▶ _Instruction_: Identify every line containing the word "Take" and reproduce each one.

▶ _Records from a data source_:
══════════════════════════════

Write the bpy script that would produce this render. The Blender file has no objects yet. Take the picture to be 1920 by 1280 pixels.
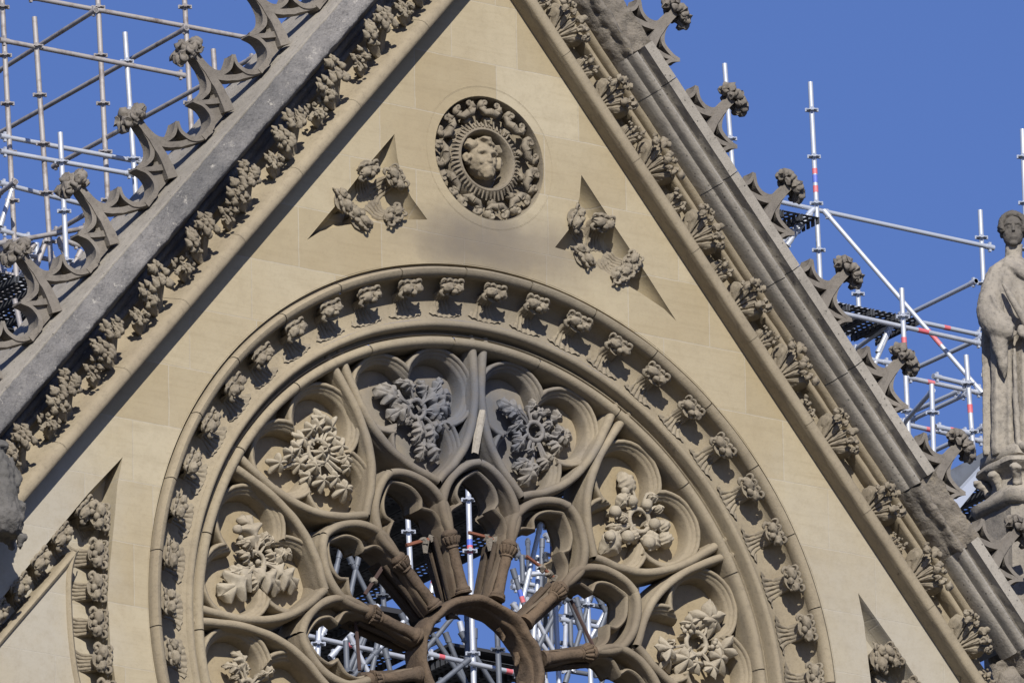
import bpy, bmesh, math, random
from mathutils import Vector, Matrix, noise
from mathutils.geometry import tessellate_polygon
sin, cos, pi, R = math.sin, math.cos, math.pi, math.radians
S = bpy.context.scene
COL = S.collection

# ------------------------------------------------------------------ camera, sky, sun, exposure
H = 42.6                                   # height of the rose window's centre above the ground
YAW, PIT, ROLL, DIST = 0.581757, 0.32547, -0.017629, 130.0
def W3(u, v, w): return Vector((u, -w, v + H))        # gable axes (right, up, out of the wall) -> world
def V3(x): return Vector((x[0], -x[2], x[1]))
cdir = Vector((-sin(YAW)*cos(PIT), -sin(PIT), cos(YAW)*cos(PIT)))
rg = Vector((0, 1, 0)).cross(cdir).normalized(); up = cdir.cross(rg)
r2 = cos(ROLL)*rg + sin(ROLL)*up; u2 = -sin(ROLL)*rg + cos(ROLL)*up
cam = bpy.data.cameras.new("camera"); co = bpy.data.objects.new("camera", cam); COL.objects.link(co)
cam.sensor_width = 36; cam.lens = 29131.4/1920*36; cam.clip_start = 1; cam.clip_end = 5000
pos = W3(0.194585 + cdir.x*DIST, 2.809154 + cdir.y*DIST, cdir.z*DIST)
a, b, c = V3(r2), V3(u2), V3(cdir)
co.matrix_world = Matrix(((a.x, b.x, c.x, pos.x), (a.y, b.y, c.y, pos.y), (a.z, b.z, c.z, pos.z), (0, 0, 0, 1)))
S.camera = co

SUN = Vector((-0.51, -1.0, 0.70)).normalized()        # towards the sun
el = math.asin(SUN.z); az = math.atan2(SUN.x, SUN.y)
wd = bpy.data.worlds.new("World"); S.world = wd; wd.use_nodes = True
nt = wd.node_tree; bg = nt.nodes["Background"]
sky = nt.nodes.new("ShaderNodeTexSky"); sky.sky_type = 'NISHITA'; sky.sun_disc = False
sky.sun_elevation = el; sky.sun_rotation = az % (2*pi)
sky.altitude = 100; sky.air_density = 1.0; sky.dust_density = 0.2; sky.ozone_density = 6.0
tint = nt.nodes.new("ShaderNodeMix"); tint.data_type = 'RGBA'; tint.blend_type = 'MULTIPLY'; tint.inputs[0].default_value = 1
tint.inputs[7].default_value = (.80, .765, 1.03, 1); nt.links.new(sky.outputs[0], tint.inputs[6])
nt.links.new(tint.outputs[2], bg.inputs[0]); bg.inputs[1].default_value = 0.085
ld = bpy.data.lights.new("sun", 'SUN'); ld.energy = 4.9; ld.angle = R(0.55); ld.color = (1.0, 0.94, 0.85)
lo = bpy.data.objects.new("sun", ld); COL.objects.link(lo)
lo.rotation_euler = SUN.to_track_quat('Z', 'Y').to_euler(); lo.location = (0, 0, 80)
S.view_settings.view_transform = 'Standard'; S.view_settings.look = 'None'
S.view_settings.exposure = 0.2; S.view_settings.gamma = 1

# ------------------------------------------------------------------ helpers: objects
def tag(o, label=None, cat=None, group=None, kind=None):
    for k, v in (('label', label), ('category', cat), ('group', group), ('kind', kind)):
        if v: o[k] = v
    return o
def empty(name, loc, label, cat, group=None, facade=True):
    o = bpy.data.objects.new(name, None); COL.objects.link(o); o.location = loc
    if facade: o.rotation_euler = (pi/2, 0, 0)
    return tag(o, label, cat, group)
def link(name, me, mat, parent=None, M=None, label=None):
    if mat and not me.materials: me.materials.append(mat)
    o = bpy.data.objects.new(name, me); COL.objects.link(o)
    if parent: o.parent = parent
    if M is not None: o.matrix_local = M
    if label: o['label'] = label
    return o
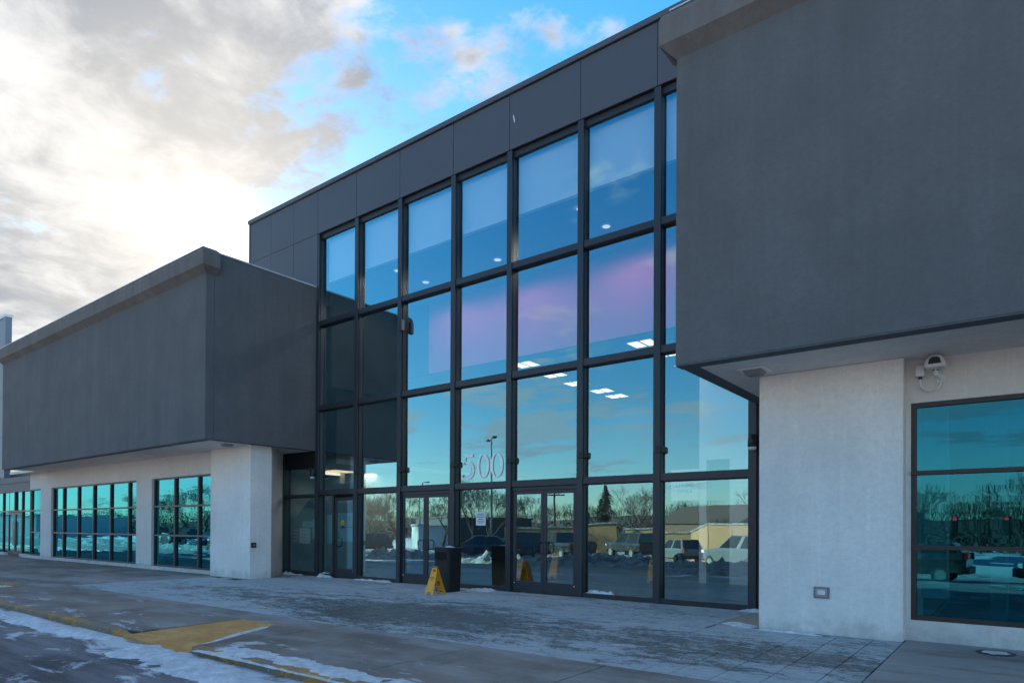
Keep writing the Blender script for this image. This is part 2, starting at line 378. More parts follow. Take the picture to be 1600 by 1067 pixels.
class MB:
    def __init__(s): s.v = []; s.f = []; s.m = []
    def add(s, vs, fs, mi=0):
        b = len(s.v); s.v += [Vector(x) for x in vs]; s.f += [tuple(b + i for i in f) for f in fs]; s.m += [mi] * len(fs)
        return s
    def box(s, x0, x1, y0, y1, z0, z1, mi=0):
        vs = [(x, y, z) for z in (z0, z1) for y in (y0, y1) for x in (x0, x1)]
        return s.add(vs, [(0, 2, 3, 1), (4, 5, 7, 6), (0, 1, 5, 4), (2, 6, 7, 3), (0, 4, 6, 2), (1, 3, 7, 5)], mi)
    def pane(s, x0, x1, y0, y1, z0, z1):
        """glass sheet: front face (towards -Y) slot 0, the rest slot 1"""
        vs = [(x, y, z) for z in (z0, z1) for y in (y0, y1) for x in (x0, x1)]
        s.add(vs, [(0, 1, 5, 4)], 0)
        return s.add(vs, [(0, 2, 3, 1), (4, 5, 7, 6), (2, 6, 7, 3), (0, 4, 6, 2), (1, 3, 7, 5)], 1)
    def prism(s, poly, axis, a, b, mi=0):
        """poly: 2-D points in the other two axes (kept in x,y,z order), extruded from a to b"""
        def P(q, t):
            return {'x': (t, q[0], q[1]), 'y': (q[0], t, q[1]), 'z': (q[0], q[1], t)}[axis]
        n = len(poly); vs = [P(q, a) for q in poly] + [P(q, b) for q in poly]
        fs = [tuple(range(n)), tuple(range(2 * n - 1, n - 1, -1))] + [(i, n + i, n + (i + 1) % n, (i + 1) % n) for i in range(n)]
        return s.add(vs, fs, mi)
    def tube(s, pts, r, n=8, mi=0, cap=True):
        pts = [Vector(p) for p in pts]; rs = r if isinstance(r, (list, tuple)) else [r] * len(pts)
        b = len(s.v); prev = None
        for i, p in enumerate(pts):
            t = (pts[min(i + 1, len(pts) - 1)] - pts[max(i - 1, 0)]).normalized()
            a = Vector((0, 0, 1)) if abs(t.z) < .9 else Vector((1, 0, 0))
            if prev is not None: a = prev
            u = (a - t * a.dot(t)).normalized(); vv = t.cross(u); prev = u
            for k in range(n):
                an = 2 * math.pi * k / n
                s.v.append(p + (u * math.cos(an) + vv * math.sin(an)) * rs[i])
        for i in range(len(pts) - 1):
            for k in range(n):
                s.f.append((b + i * n + k, b + i * n + (k + 1) % n, b + (i + 1) * n + (k + 1) % n, b + (i + 1) * n + k)); s.m.append(mi)
        if cap:
            s.f.append(tuple(b + k for k in range(n - 1, -1, -1))); s.m.append(mi)
            e = b + (len(pts) - 1) * n; s.f.append(tuple(e + k for k in range(n))); s.m.append(mi)
        return s
    def lathe(s, prof, c, n=16, axis='z', mi=0):
        b = len(s.v); c = Vector(c)
        for r, h in prof:
            for k in range(n):
                a = 2 * math.pi * k / n; x, y = r * math.cos(a), r * math.sin(a)
                s.v.append(c + Vector({'z': (x, y, h), 'y': (x, h, y), 'x': (h, x, y)}[axis]))
        for i in range(len(prof) - 1):
            for k in range(n):
                s.f.append((b + i * n + k, b + i * n + (k + 1) % n, b + (i + 1) * n + (k + 1) % n, b + (i + 1) * n + k)); s.m.append(mi)
        s.f.append(tuple(b + k for k in range(n - 1, -1, -1))); s.m.append(mi)
        e = b + (len(prof) - 1) * n; s.f.append(tuple(e + k for k in range(n))); s.m.append(mi)
        return s
    def build(s, name, mats, parent=None, bevel=0., smooth=False, fix=True):
        o_ = off_of(parent)
        me = bpy.data.meshes.new(name); me.from_pydata([tuple(v - o_) for v in s.v], [], s.f)
        if not isinstance(mats, (list, tuple)): mats = [mats]
        for m in mats: me.materials.append(M[m] if isinstance(m, str) else m)
        me.polygons.foreach_set('material_index', s.m)
        if smooth: me.polygons.foreach_set('use_smooth', [True] * len(s.f))
        if fix or bevel:
            bm = bmesh.new(); bm.from_mesh(me)
            if fix: bmesh.ops.recalc_face_normals(bm, faces=bm.faces)
            if bevel:
                es = [e for e in bm.edges if len(e.link_faces) == 2 and e.calc_face_angle(0) > .6]
                bmesh.ops.bevel(bm, geom=es, offset=bevel, segments=1, affect='EDGES')
            bm.to_mesh(me); bm.free()
        me.update()
        o = bpy.data.objects.new(name, me); COL.objects.link(o)
        if parent is not None: o.parent = parent
        return o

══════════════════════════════

▶ _Solution to this problem_:
Write the bpy script that would produce this render. The Blender file has no objects yet. Take the picture to be 1920 by 1280 pixels.
Keep writing the Blender script for this image. This is part 2, starting at line 378. More parts follow. Take the picture to be 1600 by 1067 pixels.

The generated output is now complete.